Unlike in the United States, where regulators frequently approve utility rates only after the capital is invested, regulators in Britain approve capital budgets and utility rates once every five years based on utility budget forecasts. Utilities then must stay within that budget to achieve sufficient rates of return. The plan that United Utilities accepted incorporated a rate cut of more than 4% in 2011 and meagre growth thereafter through 2015. These rates include a smaller investment programme and a cut in real allowed posttax returns on capital.
Despite this slower growth beyond 2010, we do not think current and proposed rates will threaten the company's solid current per-share distributions after rebasing the distribution to £0.30 per share in early 2010.
United Utilities had been trying to develop a competitive advantage in operating and managing other utilities' systems. Although this is a business with domestic and international growth potential, the company faced strong pricing competition, relatively easy entry from competitors, and little operating leverage--all of which hampered returns and prevented it from establishing an economic moat in this business.

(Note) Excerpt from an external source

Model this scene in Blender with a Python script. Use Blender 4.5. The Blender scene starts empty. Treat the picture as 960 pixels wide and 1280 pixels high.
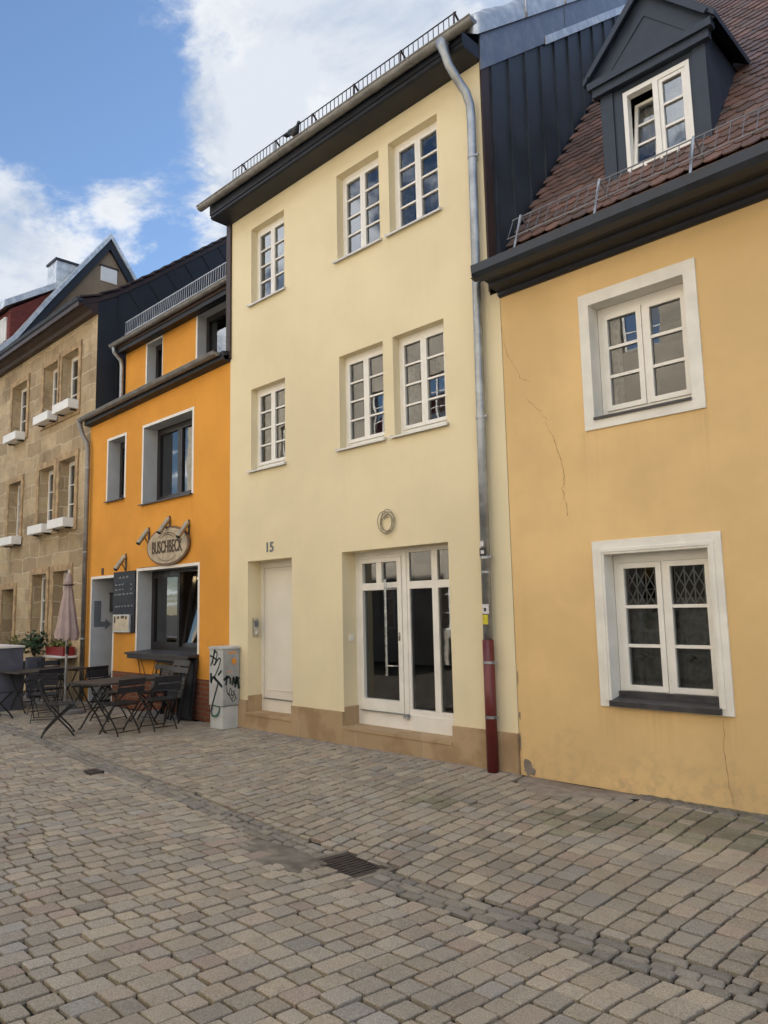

Unsurprisingly, this business is being disposed of.
United Utilities' regulated water-distribution monopoly leads us to assign the firm a narrow economic moat. But we caution investors to beware of regulatory risk in Britain's five-year price reviews, as the company must meet performance targets, along with the threat of a continued contraction in economic activity.
Valuation
We are increasing our fair value estimate to 546p per share from 528p after incorporating better-than-forecast first-half 2011 results, adjusting our cost projections for 2011-15 at the regulated segments, and incorporating the sale of most of United Utilities' remaining nonregulated businesses, which we estimate will bring in roughly £470 million. Ofwat's plan will lower rates by more than 4% in 2011 with only meagre growth through 2015. We anticipate that United Utilities will hit some operational incentives, amounting to 1% of regulated margin annually. Divestments of the remaining nonregulated businesses have continued through fiscal 2011, and we assume management will hit its target of a total of £600 million in proceeds, including the roughly £130 million achieved in fiscal 2010. We expect lower investment rates and a less accommodative regulatory stance will slow gross margin growth to 5%. We use a 10% cost of equity and a 6.7% weighted average cost of capital to arrive at our fair value estimate. Our estimate is highly sensitive to our assumed WACC. If we were to increase our WACC by 50 basis points, our fair value estimate would fall to 451p. If we were to decrease it by 50 basis points, our fair value estimate would rise to 672p.
Risk
Regulatory, operating, and financing risk lead us to assign a medium fair value uncertainty rating. England's five-year utility rate structure adjusts annually for inflation, but that does not always move in the same way as the company's costs for metals, labour, and other components. Regulated rates also require companies to cut as much as 3% of their costs annually to hit targets. To minimise financing risk, the company has taken on more index-linked debt.
Management & Stewardship
When CEO Philip Green and then-CFO Tim Weller took over in 2006, they made a 180-degree strategic turn. They sold off the company's nonregulated businesses and loaded up on cheap debt to maximise regulated returns. So far, this has proved successful because of favourable regulation in the water business. The second step is to improve operations to take advantage of regulatory incentives that water utilities can earn through better service. Green's experience in shipping, where logistics are critical, suggests he could have the skills needed to make these operational improvements. We like that the bonus plans are based on earnings before interest and taxes, not earnings per share, and that executives receive only modest base salaries. The board has had three mandatory retirements and one resignation in the past year among independent directors. John McAdam took over as chairman in July 2008 from Richard Evans, who retired after serving his maximum nine years. We would like to see more board consistency and higher insider stock ownership.
Overview
Financial Health: United Utilities Group took advantage of the past few years' low interest rates by locking nearly a third of its debt at very low rates. The recapitalisation increased leverage and cut United Utilities' credit rating, but interest coverage should remain near 2 times.
Profile: United Utilities Group is primarily a holding company for United Utilities Water, a regulated water and wastewater utility serving 3.2 million customers in northwest England, with a very small remaining nonregulated services division.
Bulls Say
-- A balance sheet filled with cheap debt financed for 30 years and beyond should boost returns on invested capital for many years.
-- Relatively favourable regulation for UK water utilities currently benefits United Utilities directly through its utility operations and indirectly through its outsourcing business.
-- Regulated operations seem to be improving, increasing the likelihood that the water utility will meet regulatory incentive targets and reducing the likelihood of fines, which can be significant.
-- The group reduced its head count by nearly 500 from March 2009 through March 2010, as part of an overhaul of operations to become a leaner, more efficient company.
Bears Say
-- Without constantly achieving cost savings and efficiencies, the company will have a hard time earning more than its cost of capital.
-- Management has underperformed some of regulators' operational targets in the past few years, which hurts shareholders directly because of the regulatory pricing structure.
-- The latest rate review was ugly, lowering rates by more than 4% in 2011 with little growth through 2015. This could signal a shift toward the rate payer in regulatory politics.